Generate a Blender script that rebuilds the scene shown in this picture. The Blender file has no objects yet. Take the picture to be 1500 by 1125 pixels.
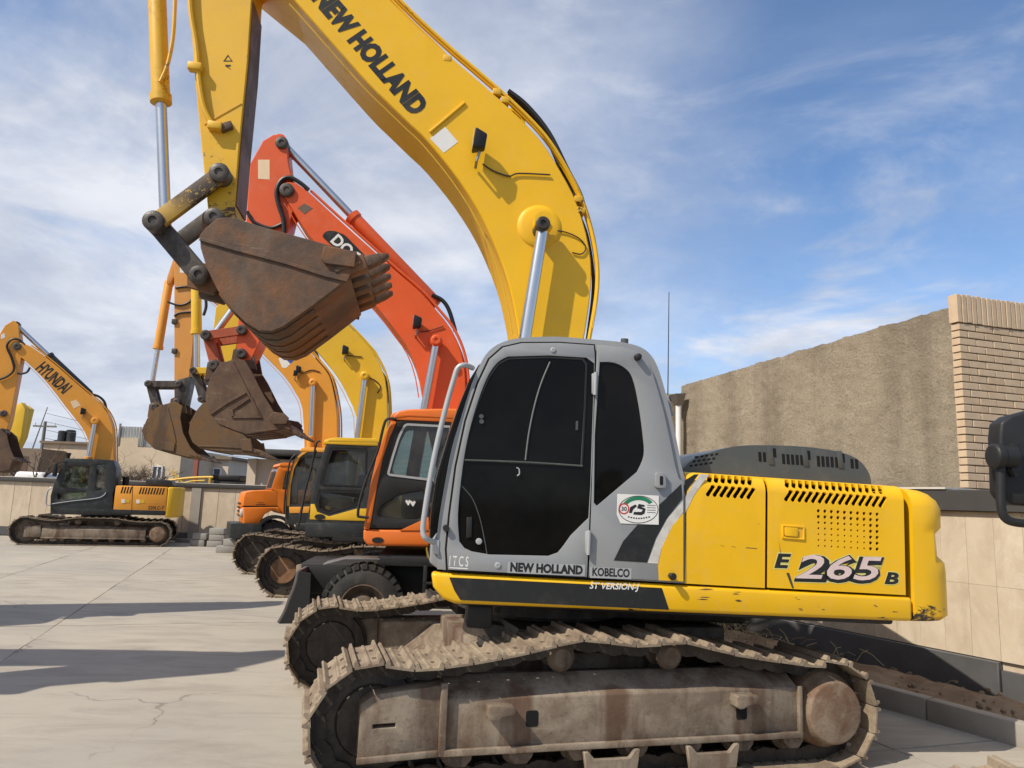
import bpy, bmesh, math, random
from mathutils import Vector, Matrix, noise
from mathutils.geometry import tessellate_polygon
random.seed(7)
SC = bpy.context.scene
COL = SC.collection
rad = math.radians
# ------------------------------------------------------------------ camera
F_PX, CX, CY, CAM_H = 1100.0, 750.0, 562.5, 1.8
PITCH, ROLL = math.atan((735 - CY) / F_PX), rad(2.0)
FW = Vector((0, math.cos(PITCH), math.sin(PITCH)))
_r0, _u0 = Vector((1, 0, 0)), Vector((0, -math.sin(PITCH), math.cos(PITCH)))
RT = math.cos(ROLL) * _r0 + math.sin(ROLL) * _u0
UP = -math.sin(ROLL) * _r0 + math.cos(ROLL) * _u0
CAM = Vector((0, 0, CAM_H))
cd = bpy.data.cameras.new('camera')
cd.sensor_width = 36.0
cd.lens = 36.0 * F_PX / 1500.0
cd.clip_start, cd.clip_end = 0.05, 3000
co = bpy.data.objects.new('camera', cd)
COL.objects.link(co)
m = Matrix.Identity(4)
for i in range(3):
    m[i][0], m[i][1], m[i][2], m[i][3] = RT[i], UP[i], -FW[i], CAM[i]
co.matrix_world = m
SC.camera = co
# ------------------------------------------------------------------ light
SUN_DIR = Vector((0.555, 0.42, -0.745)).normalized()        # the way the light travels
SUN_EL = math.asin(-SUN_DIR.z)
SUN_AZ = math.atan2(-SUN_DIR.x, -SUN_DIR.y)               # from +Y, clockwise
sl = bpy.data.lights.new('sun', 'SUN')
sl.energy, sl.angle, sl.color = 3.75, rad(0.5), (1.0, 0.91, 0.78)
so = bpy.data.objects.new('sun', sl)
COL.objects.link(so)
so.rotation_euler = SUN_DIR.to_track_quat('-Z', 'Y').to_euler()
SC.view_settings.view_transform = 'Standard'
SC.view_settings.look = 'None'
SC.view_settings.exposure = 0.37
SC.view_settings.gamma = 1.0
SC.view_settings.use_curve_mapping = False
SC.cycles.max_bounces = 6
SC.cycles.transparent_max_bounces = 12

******

◆ STATED PROBLEM: Retype the whole listing exactly and leave the pictures out.

◆ WRITTEN RESPONSE:
Generate a Blender script that rebuilds the scene shown in this picture. The Blender file has no objects yet. Take the picture to be 1500 by 1125 pixels.
import bpy, bmesh, math, random
from mathutils import Vector, Matrix, noise
from mathutils.geometry import tessellate_polygon
random.seed(7)
SC = bpy.context.scene
COL = SC.collection
rad = math.radians
# ------------------------------------------------------------------ camera
F_PX, CX, CY, CAM_H = 1100.0, 750.0, 562.5, 1.8
PITCH, ROLL = math.atan((735 - CY) / F_PX), rad(2.0)
FW = Vector((0, math.cos(PITCH), math.sin(PITCH)))
_r0, _u0 = Vector((1, 0, 0)), Vector((0, -math.sin(PITCH), math.cos(PITCH)))
RT = math.cos(ROLL) * _r0 + math.sin(ROLL) * _u0
UP = -math.sin(ROLL) * _r0 + math.cos(ROLL) * _u0
CAM = Vector((0, 0, CAM_H))
cd = bpy.data.cameras.new('camera')
cd.sensor_width = 36.0
cd.lens = 36.0 * F_PX / 1500.0
cd.clip_start, cd.clip_end = 0.05, 3000
co = bpy.data.objects.new('camera', cd)
COL.objects.link(co)
m = Matrix.Identity(4)
for i in range(3):
    m[i][0], m[i][1], m[i][2], m[i][3] = RT[i], UP[i], -FW[i], CAM[i]
co.matrix_world = m
SC.camera = co
# ------------------------------------------------------------------ light
SUN_DIR = Vector((0.555, 0.42, -0.745)).normalized()        # the way the light travels
SUN_EL = math.asin(-SUN_DIR.z)
SUN_AZ = math.atan2(-SUN_DIR.x, -SUN_DIR.y)               # from +Y, clockwise
sl = bpy.data.lights.new('sun', 'SUN')
sl.energy, sl.angle, sl.color = 3.75, rad(0.5), (1.0, 0.91, 0.78)
so = bpy.data.objects.new('sun', sl)
COL.objects.link(so)
so.rotation_euler = SUN_DIR.to_track_quat('-Z', 'Y').to_euler()
SC.view_settings.view_transform = 'Standard'
SC.view_settings.look = 'None'
SC.view_settings.exposure = 0.37
SC.view_settings.gamma = 1.0
SC.view_settings.use_curve_mapping = False
SC.cycles.max_bounces = 6
SC.cycles.transparent_max_bounces = 12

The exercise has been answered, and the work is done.